For whom the bell tolls: Ringing for her mother

University of Otago Muslim chaplain Salmah Kassim rings the bell to mark handing in her PhD thesis yesterday. Photo: Gregor Richardson
University of Otago Muslim chaplain Salmah Kassim rings the bell to mark handing in her PhD thesis yesterday. Photo: Gregor Richardson
When New Zealand’s first female Muslim chaplain struck the University of Otago bell after submitting her doctor of philosophy thesis she was thinking of her mother.

University chaplain Salmah Kassim, who hails from Malaysia, is due to graduate with a PhD in higher education next year.

That was in stark contrast to the experiences of her mother, Hajjah Bisab Salleh, who was illiterate, but who was determined her nine sons and daughters would get a good education.

‘‘It’s her dream to have at least one of the children to get a PhD.’’

The tradition of striking the bell when a doctoral thesis is submitted is one the university reintroduced during 2019, and Ms Kassim was surrounded by colleagues and supporters when she went down to the university quad to strike it yesterday.

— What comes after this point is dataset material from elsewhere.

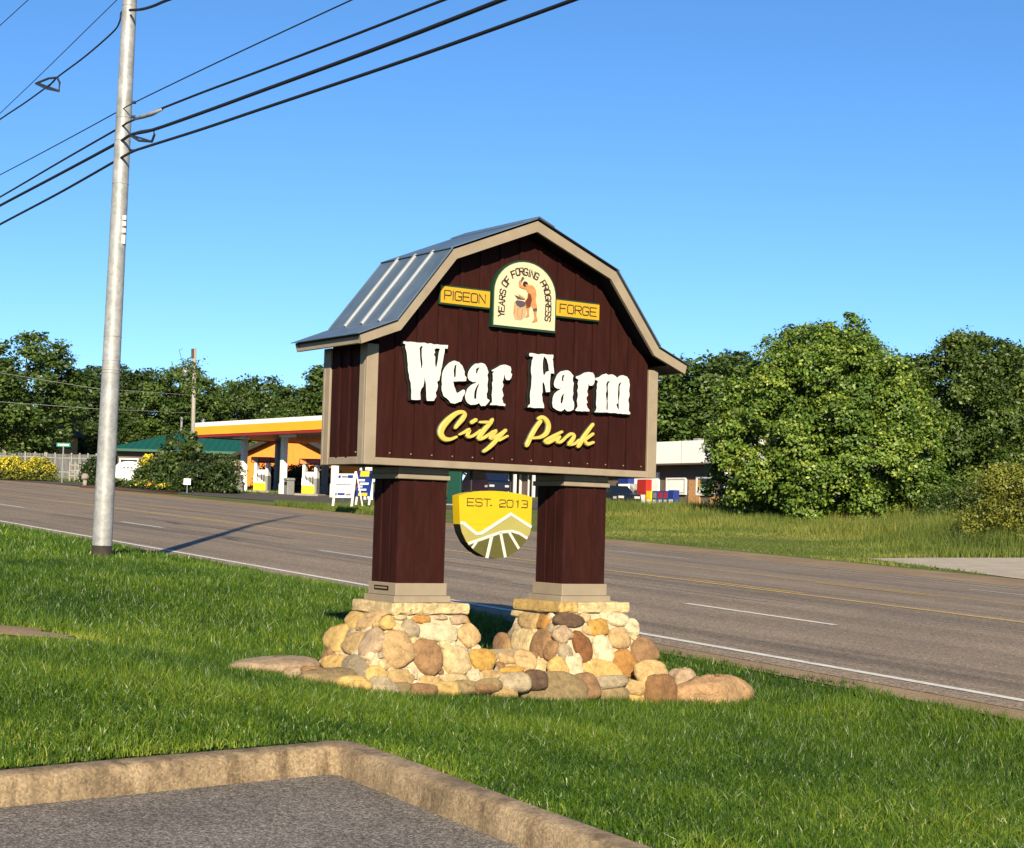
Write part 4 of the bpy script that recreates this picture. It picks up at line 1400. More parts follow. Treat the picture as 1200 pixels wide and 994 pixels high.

Ms Kassim said her piece of work looking at Malaysian women who chose to study overseas on an exchange programme in the late 1990s, and their future in their chosen careers when they returned to the conservative country, tied directly into her own experience.

As a PhD candidate in her 50s, the former diplomatic attache at the Malaysian High Commission in Wellington felt she was proof women could do anything when it came to getting themselves educated.

Her husband and adult children, who were university graduates themselves, provided invaluable support, she said.

She was appointed one of the university’s two Muslim chaplains, and became the first female Muslim chaplain in New Zealand, earlier this year.

‘‘I’m glad that my role is not only for Muslims, but for them all,’’ she said.

‘‘I have found lots of Islamic values in New Zealand ... People are kind, people are compassionate to one another.’’

Of the 14 Malaysian women whose experiences she had studied, only five or six had lived up to their potential and ‘‘made it to the top’’ of their professions once they returned to their patriarchal society after studying in New Zealand, she said.